Tam da bu tabloda Süreyya Karacabey’e kulak vermemek mümkün mü?
“Katar satın aldığı dünya kupası için birbirine çok yakın yerlere 8 ayrı stadyum yaptırdığında ve bu insanüstü çalışma sırasında binlerce işçinin ölümüne göz yumulduğunda, yabancı işçilerin kanlarıyla sulanmış yerlerde ‘Heey Arjantin, heey Fas’ diye bağırılırken,[11] üstelik ezilenlere destek verme gerekçesiyle bağırmak beni çok kötü etkiledi. Arjantin dünyanın en berbat ekonomisine sahip, kendi hayatı hakkında düşünmesini erteleyecek bir bahanesi oldu şimdi?”[12]
Tamamlıyoruz: Top medyası uyanıktır, sınıfsal toplara girmez, “patronları” için tek kelime etmez…

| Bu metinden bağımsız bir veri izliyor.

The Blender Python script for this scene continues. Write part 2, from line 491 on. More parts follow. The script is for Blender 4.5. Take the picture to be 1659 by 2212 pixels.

Messi’nin cibinlik giydiği, Nusret’in sahaya girip kupayı tokatladığı, altın madalyaları ısırdığı, bir ay boyunca hayattaki seküler her zevkin, güzelliğin, keyfin içine edildiği, kaptanların kol bandının bile sansürlendiği siyasal İslâmın sevimli’leştirildiği bir kupaydı Katar!
Arjantin’de yine kriz vardı, para yoktu, enflasyon uçmuştu, Ekonomi Bakanı daha yeni istifa etmişti.
Arjantin Cumhurbaşkanı ayıp olmasın diye finali evinde Arjantin’de izledi…
Ve nihayet finalden sonra kupa Nusret’in elindeydi!
FIFA golünü yine ezilenlere atmıştı…
KAPİTALİST, RÜŞVETÇİ FIFA
FIFA’nın kirli, kapitalist, rüşvetçi yüzü nü bilmeyen var mı?[13] (Hâlâ varsa ne yazık!)
1974’te João Havelange’ın başkanı seçilmesinden sonra ticarileştirilme hızı katlanan FIFA, dünya çapında milyarlarca euro üreten bir ticaret sektörü hâline geldi. Örneğin FIFA sadece 2022 üçüncü çeyreğinde 5.7 milyar euro kâr yaptı.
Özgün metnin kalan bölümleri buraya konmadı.